Un paso más en el hedonismo

        Lo que Nacho pregunta es si el fenómeno tiene un significado moral, o es sólo una cuestión de falta de sensibilidad y de mal gusto.

        Yo, en efecto, estoy convencido de que hay algo más: en mi opinión, la epidemia de violencia sucia que padecemos es consecuencia directa del hedonismo. Se trata del último estadio de esa moral/amoral del placer, a la que hemos dedicado tantas páginas en esta sección. Y es que, cuando la búsqueda del goce inmediato se convierte en motor principal de la vida, las personas singulares y la entera sociedad terminan por sufrir un profundo colapso mental y ético.

        Me explicaré. Para un hedonista consecuente, los demás seres humanos son simples "cosas". No los ve como personas dignas de amor, sino como cachivaches deseables o aborrecibles, que caen bien o mal según las sensaciones que le produzcan. Así nació la mujer objeto y el hombre objeto, el niño deseado y el no deseado (y el padre indeseable, por supuesto)… Ya hemos escrito sobre el tema en alguna ocasión.

        Hasta el lenguaje que emplean para hablar de belleza refleja esta mentalidad. En el cine de los años 40 ó 50, las mujeres eran "adorables"; y se ponderaba su sonrisa, su mirada, su dulzura…, conceptos todos ellos que van bastante más allá de la pura descripción anatómica. De la misma manera, los sentimientos que despertaban esas personas se expresaban en términos que ahora suenan rancios y desfasados, porque aluden al amor, a la fidelidad, a la entrega, es decir, al espíritu. En las últimas décadas, en cambio, el hedonismo macarra ha impuesto su jerga zoológica hasta en las películas que consideramos limpias. Ya no importan los ojos de la protagonista ni mucho menos su mirada, sino eso que llaman eufemísticamente "sus medidas".

Pasados de rosca

        El siguiente paso era previsible. La búsqueda del placer por el placer desvirtúa el placer mismo, lo priva de significado y por tanto lo envilece. Quiero decir que el goce de los sentidos es limpio y pleno cuando se experimenta como recompensa por una obra buena. Así el placer sexual es realmente alegre y humano si se disfruta como un don siempre inesperado y gratuito, fruto del amor que uno entrega. En cambio, cuando el placer se busca paranoicamente como único fin, defrauda siempre; y el alma se ensombrece, y queda en el cuerpo un poso insoportable de amargura.

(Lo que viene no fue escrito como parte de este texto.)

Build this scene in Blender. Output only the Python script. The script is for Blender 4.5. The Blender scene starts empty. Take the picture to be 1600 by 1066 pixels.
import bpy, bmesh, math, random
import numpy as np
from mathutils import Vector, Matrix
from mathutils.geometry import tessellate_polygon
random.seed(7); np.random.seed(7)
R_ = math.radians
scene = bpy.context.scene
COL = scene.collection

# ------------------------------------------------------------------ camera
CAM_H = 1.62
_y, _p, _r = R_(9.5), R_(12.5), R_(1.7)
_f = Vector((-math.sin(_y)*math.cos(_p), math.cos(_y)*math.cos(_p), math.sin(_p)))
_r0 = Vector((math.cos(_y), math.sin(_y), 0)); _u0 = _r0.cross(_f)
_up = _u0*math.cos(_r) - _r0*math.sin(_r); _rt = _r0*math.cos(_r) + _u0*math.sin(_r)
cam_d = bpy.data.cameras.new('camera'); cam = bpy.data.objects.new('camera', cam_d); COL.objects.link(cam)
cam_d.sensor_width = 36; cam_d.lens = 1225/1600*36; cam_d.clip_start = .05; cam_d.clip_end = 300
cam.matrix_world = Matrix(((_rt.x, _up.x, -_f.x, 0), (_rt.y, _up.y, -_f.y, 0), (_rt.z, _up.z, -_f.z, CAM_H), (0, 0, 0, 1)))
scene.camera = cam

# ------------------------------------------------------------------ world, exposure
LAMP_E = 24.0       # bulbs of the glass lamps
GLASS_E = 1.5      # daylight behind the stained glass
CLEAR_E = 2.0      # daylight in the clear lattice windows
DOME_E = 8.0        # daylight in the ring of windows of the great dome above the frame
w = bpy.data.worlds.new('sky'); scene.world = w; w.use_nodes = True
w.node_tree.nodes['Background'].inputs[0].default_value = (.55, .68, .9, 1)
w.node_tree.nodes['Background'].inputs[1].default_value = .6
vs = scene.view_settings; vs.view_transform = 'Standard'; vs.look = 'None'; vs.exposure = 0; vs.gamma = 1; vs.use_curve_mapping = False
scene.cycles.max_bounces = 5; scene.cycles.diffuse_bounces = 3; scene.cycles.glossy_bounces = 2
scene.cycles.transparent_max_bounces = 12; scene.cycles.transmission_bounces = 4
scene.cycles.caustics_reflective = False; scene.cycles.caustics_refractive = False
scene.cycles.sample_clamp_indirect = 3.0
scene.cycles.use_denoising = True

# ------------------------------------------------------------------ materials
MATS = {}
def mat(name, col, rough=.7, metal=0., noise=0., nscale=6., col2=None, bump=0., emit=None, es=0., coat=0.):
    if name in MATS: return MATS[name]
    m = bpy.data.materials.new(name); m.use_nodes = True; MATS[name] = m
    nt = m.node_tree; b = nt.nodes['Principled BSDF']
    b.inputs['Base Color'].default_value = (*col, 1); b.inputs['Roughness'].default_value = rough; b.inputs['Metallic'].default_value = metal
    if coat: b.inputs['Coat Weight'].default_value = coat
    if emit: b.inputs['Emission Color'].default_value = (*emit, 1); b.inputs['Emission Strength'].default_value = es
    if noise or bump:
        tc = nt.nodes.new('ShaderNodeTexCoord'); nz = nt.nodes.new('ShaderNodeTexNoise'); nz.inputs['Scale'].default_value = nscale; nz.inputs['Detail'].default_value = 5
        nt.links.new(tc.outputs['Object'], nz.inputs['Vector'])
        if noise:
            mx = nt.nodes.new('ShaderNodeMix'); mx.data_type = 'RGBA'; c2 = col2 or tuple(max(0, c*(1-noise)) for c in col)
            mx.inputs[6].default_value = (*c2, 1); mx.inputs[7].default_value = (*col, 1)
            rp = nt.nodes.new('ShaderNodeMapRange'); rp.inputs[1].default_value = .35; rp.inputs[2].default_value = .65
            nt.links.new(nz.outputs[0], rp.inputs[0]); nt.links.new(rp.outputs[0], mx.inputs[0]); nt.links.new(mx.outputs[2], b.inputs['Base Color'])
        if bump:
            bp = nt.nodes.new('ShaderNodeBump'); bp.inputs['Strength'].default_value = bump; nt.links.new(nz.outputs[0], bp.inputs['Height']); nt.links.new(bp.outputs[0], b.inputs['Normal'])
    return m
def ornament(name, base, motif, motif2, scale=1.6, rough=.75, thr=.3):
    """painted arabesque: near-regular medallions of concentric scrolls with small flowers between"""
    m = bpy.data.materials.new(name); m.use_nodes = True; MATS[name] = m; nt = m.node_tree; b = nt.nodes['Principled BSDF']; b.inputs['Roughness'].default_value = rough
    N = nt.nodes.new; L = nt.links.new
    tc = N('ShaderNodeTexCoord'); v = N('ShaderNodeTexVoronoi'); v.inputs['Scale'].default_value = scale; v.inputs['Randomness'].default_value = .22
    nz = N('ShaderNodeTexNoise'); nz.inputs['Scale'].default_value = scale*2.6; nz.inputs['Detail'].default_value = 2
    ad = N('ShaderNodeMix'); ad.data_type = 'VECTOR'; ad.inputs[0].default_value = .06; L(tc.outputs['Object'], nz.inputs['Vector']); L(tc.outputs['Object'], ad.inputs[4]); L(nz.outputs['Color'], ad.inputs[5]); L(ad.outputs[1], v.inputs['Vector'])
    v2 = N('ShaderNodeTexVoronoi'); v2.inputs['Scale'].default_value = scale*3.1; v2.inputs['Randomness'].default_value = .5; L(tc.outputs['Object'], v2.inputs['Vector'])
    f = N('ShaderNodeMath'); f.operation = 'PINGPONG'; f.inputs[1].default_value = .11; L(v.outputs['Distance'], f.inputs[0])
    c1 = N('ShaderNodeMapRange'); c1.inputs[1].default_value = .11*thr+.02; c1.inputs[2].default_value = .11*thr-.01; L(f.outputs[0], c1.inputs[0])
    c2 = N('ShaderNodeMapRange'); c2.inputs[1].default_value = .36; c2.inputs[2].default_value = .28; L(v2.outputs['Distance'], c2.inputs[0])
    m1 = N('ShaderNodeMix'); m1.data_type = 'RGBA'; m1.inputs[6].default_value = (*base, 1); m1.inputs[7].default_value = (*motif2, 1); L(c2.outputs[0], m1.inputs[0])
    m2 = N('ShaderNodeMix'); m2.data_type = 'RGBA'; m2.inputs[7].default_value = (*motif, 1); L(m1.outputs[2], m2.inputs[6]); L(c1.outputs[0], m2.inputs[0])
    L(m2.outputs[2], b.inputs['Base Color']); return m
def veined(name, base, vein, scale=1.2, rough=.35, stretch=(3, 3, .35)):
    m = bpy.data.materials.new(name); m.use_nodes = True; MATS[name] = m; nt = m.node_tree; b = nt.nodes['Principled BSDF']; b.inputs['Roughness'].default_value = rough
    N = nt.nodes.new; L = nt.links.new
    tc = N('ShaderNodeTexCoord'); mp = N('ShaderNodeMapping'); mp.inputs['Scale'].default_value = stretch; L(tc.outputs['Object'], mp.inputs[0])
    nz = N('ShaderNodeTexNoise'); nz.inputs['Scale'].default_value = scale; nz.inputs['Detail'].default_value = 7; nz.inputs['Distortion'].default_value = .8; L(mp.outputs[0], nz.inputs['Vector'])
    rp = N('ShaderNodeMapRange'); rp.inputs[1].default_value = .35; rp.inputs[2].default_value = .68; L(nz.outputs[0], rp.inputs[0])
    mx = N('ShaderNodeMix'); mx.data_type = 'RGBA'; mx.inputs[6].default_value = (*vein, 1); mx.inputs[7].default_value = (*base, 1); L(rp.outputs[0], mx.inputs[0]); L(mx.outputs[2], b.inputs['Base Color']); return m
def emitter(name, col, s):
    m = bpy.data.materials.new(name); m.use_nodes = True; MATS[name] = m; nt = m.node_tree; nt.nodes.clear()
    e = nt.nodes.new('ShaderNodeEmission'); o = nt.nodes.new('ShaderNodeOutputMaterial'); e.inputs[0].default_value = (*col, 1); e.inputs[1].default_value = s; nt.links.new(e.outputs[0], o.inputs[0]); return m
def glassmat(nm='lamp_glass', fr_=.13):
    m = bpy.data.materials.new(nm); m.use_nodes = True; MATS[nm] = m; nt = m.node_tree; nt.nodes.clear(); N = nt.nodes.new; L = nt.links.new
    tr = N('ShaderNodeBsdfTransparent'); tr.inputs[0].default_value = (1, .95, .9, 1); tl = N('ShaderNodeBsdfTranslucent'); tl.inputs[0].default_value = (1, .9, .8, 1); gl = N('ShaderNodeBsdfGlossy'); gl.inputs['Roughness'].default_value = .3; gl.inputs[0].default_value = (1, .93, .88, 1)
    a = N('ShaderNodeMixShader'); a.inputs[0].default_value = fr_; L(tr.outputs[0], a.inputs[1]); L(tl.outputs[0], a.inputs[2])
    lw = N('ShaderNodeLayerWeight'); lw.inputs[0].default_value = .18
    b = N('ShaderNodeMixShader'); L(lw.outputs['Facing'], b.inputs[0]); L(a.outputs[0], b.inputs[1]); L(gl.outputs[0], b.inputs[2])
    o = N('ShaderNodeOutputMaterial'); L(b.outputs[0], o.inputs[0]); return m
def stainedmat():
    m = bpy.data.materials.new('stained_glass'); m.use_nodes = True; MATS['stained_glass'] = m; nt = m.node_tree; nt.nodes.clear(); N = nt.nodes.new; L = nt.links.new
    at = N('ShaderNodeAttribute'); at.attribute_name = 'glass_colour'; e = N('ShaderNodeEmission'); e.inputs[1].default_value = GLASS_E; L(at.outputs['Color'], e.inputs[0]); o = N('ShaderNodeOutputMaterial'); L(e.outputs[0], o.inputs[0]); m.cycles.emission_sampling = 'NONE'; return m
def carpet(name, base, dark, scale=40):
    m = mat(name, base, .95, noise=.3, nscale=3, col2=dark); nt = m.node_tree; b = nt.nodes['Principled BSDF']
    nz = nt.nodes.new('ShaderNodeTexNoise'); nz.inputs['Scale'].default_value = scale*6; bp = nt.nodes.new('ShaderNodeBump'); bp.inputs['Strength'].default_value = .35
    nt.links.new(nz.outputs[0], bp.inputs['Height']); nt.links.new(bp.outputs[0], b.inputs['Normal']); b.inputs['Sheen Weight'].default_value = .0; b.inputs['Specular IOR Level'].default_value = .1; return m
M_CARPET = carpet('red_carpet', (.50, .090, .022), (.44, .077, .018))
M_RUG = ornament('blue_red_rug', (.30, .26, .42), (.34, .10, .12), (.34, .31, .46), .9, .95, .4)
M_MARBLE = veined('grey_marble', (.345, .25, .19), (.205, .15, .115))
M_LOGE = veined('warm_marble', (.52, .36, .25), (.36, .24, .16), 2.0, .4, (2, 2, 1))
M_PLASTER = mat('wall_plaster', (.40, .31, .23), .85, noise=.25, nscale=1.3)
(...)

        El hedonista no sabe lo que es amar. Para él, la vida es un juego trivial, y las personas son sus juguetes. Busca sensaciones, las necesita cada día más fuertes e intensas, porque vive en perpetuo síndrome de abstinencia. Es como un niño caprichoso que, harto de sus cachivaches, termina por reventarlos para ver qué tienen dentro. Sus muñecos no le dan lo que él quiere, y se aburre. Está tan profundamente aburrido que lo único nuevo que puede encontrar en el juguete –en la persona usada– son sus tripas. Y ahí estamos.

        — ¿Pero, entonces, ¿de qué se reían aquellos chavales de la película?

        — También las hienas ríen después de comer carroña… Pero no quiero terminar con un chiste fácil. Entiendo que esa violencia nauseabunda corrompe como la peor pornografía. Enseña a los chavales que sólo somos sangre, sudor y vísceras; les incita a cosificar al prójimo… Pero también estoy seguro de que, cuando el hombre se hunde tanto y toca fondo, el espíritu se rebela.

        Y cuando miro a tantos chicos y chicas que yo conozco, y los veo suspirar como suspiraban mis abuelos, me confirmo en que el cambio ya ha comenzado.